The Financial Services Consumer Panel (FSCP) has offered its feedback to the UK's open banking proposals, emphasising concerns about potential harm to consumers, particularly vulnerable individuals, if not managed responsibly.

The FSCP has published its response to the Joint Regulatory Oversight Committee’s (JROC) proposals for the future design of open banking in the UK. 

The FSCP is an independent statutory body in the UK, representing consumers' interests in financial services regulation. It advises the Financial Conduct Authority (FCA) and other regulatory bodies, providing feedback on policies and practices to ensure consumer protection.

In its response the panel, which includes former regulators and private sector executives, expressed concern “that there is a high risk potential for consumer harm — particularly for those in vulnerable circumstances — if open banking is not designed, delivered and managed in an inclusive and responsible way”.

The FSCP has identified several key risks associated with the JROC’s current proposals, warning that there is a high risk that lenders might exploit open banking data to enforce aggressive or inconsiderate repayment methods, which could disproportionately affect vulnerable consumers. 

Additionally, the panel warns that firms might misuse detailed insights into consumer behaviour patterns to market unsuitable financial products, potentially leading to financial distress among consumers. 

Significant harm could also result if firms fail to protect consumer data securely, leaving it vulnerable to criminal activities, according to the FSCP.

In light of these risks, the FSCP has made several recommendations to enhance consumer protection within the open banking framework. 

Consumer protection should take precedence over competitive dynamics, the panel says, to ensure that consumer interests are safeguarded against potential exploitation. 
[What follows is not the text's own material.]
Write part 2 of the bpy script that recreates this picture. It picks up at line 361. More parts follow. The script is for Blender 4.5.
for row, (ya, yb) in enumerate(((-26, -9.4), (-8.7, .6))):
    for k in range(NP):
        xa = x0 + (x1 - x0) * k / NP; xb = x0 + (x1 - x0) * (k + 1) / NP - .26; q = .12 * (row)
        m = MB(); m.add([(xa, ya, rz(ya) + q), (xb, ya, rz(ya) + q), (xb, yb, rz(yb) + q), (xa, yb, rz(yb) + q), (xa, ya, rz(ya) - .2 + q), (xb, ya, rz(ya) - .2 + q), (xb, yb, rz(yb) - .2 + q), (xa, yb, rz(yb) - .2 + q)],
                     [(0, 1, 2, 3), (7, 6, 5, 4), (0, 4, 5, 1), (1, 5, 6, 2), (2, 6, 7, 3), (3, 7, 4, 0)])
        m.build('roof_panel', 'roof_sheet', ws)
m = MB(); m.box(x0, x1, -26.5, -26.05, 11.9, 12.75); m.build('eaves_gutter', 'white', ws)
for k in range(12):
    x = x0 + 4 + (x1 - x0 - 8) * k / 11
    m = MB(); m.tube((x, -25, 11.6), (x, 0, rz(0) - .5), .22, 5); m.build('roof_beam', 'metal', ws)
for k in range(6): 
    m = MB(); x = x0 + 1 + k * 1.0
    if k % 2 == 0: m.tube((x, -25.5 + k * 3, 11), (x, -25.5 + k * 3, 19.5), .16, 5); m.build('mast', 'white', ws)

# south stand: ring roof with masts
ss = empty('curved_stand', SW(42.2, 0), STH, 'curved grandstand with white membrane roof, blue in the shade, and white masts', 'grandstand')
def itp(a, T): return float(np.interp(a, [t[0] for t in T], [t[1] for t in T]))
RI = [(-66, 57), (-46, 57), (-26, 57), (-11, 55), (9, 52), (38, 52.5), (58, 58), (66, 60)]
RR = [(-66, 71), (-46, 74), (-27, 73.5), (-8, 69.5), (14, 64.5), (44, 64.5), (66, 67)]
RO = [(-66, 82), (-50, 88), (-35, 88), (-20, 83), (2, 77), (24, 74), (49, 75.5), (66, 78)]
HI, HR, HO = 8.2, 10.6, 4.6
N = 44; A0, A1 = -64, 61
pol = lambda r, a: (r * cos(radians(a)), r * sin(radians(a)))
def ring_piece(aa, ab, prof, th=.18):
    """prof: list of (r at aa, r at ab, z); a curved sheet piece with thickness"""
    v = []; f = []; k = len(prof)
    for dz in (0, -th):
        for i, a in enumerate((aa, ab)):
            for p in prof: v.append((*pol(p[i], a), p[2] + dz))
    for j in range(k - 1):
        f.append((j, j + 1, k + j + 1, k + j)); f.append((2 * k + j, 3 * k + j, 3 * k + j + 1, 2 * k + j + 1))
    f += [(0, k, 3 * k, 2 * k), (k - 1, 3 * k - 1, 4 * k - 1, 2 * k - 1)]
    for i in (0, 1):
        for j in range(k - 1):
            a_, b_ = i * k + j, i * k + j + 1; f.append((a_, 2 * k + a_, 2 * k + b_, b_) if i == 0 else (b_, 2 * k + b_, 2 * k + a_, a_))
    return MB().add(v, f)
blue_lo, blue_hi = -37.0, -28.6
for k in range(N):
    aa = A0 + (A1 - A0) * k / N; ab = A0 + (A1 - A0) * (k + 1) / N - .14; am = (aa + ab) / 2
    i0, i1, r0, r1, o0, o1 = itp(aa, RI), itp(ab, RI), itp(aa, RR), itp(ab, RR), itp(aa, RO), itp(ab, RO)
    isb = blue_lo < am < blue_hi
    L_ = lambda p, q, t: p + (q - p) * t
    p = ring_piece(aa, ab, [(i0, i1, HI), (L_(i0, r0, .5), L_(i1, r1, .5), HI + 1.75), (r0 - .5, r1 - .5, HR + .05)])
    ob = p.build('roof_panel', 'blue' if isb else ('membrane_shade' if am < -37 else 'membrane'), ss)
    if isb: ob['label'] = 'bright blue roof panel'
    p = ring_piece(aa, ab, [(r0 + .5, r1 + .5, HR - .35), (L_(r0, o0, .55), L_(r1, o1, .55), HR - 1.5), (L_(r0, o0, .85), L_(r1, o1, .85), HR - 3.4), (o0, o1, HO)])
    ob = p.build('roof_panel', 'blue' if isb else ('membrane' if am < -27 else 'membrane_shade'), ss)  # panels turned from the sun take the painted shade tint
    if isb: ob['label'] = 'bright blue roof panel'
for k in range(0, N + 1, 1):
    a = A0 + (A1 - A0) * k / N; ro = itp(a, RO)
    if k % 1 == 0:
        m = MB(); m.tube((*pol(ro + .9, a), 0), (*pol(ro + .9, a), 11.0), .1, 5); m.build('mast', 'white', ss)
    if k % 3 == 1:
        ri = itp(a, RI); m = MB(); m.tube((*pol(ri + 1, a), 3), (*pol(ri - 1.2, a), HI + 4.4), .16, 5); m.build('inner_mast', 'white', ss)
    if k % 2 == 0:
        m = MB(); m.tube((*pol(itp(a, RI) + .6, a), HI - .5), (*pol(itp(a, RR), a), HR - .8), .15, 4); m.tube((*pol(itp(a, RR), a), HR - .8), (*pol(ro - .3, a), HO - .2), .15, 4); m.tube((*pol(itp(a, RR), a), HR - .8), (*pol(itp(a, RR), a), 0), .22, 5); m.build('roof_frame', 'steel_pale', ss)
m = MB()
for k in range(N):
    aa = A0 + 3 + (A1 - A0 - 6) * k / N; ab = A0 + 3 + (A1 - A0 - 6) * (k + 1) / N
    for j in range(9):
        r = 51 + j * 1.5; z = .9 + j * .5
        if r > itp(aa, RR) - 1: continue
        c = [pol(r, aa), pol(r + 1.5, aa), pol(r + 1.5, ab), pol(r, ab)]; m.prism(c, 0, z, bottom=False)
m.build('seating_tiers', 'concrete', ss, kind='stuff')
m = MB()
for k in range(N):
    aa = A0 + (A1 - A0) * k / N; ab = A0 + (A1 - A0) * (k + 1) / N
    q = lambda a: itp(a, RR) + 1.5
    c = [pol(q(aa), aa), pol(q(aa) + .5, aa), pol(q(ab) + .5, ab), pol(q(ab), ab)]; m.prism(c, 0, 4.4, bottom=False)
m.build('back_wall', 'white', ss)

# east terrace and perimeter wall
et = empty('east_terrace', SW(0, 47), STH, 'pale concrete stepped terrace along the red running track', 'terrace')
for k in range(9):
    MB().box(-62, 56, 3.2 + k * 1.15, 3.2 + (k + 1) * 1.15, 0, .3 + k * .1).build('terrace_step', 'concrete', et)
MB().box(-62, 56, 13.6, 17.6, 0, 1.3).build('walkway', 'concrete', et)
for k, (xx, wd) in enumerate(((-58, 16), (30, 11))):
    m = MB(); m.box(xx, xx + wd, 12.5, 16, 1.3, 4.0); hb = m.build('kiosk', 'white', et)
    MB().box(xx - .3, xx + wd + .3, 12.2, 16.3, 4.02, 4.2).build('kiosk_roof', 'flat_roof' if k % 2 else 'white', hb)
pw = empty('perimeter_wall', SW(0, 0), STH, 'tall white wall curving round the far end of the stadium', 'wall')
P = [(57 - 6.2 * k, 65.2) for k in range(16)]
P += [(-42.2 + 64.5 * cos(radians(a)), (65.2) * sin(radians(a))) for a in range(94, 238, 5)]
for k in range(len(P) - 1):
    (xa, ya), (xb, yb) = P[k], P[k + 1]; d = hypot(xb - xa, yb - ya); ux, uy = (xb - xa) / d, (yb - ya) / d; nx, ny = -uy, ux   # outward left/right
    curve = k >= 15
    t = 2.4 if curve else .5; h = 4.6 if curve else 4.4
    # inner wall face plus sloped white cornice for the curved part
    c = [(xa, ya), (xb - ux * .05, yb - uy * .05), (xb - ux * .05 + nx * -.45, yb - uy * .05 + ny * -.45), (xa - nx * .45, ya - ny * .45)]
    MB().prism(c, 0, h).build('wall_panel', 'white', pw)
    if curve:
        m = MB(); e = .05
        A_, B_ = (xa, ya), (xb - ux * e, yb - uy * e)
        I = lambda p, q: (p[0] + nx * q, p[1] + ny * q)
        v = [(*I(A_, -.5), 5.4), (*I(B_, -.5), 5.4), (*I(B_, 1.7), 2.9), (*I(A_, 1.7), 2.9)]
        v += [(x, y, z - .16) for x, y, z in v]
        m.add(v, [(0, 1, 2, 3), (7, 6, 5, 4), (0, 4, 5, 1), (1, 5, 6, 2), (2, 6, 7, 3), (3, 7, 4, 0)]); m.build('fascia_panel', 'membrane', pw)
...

The FSCP has also called for the inclusion of consumer stakeholder representation in decision-making processes to ensure that the needs and concerns of consumers are adequately addressed. 

There is a need for clear definitions of the scope and remit of the FCA and other respective regulators, the FSCP says. This would enable these bodies to intervene effectively and implement remedial actions when necessary. 

The FSCP has also proposed a levy funding system, which it says would ensure that firms contribute fairly to the costs of regulation and consumer protection measures, promoting a more sustainable and accountable framework for open banking.

JROC, which is made up of representatives from the FCA, the Payment Systems Regulator, the Competition and Markets Authority and HM Treasury, published proposals for the design of the Future Entity for UK open banking in April. 

Its consultation on the issue closed on May 20.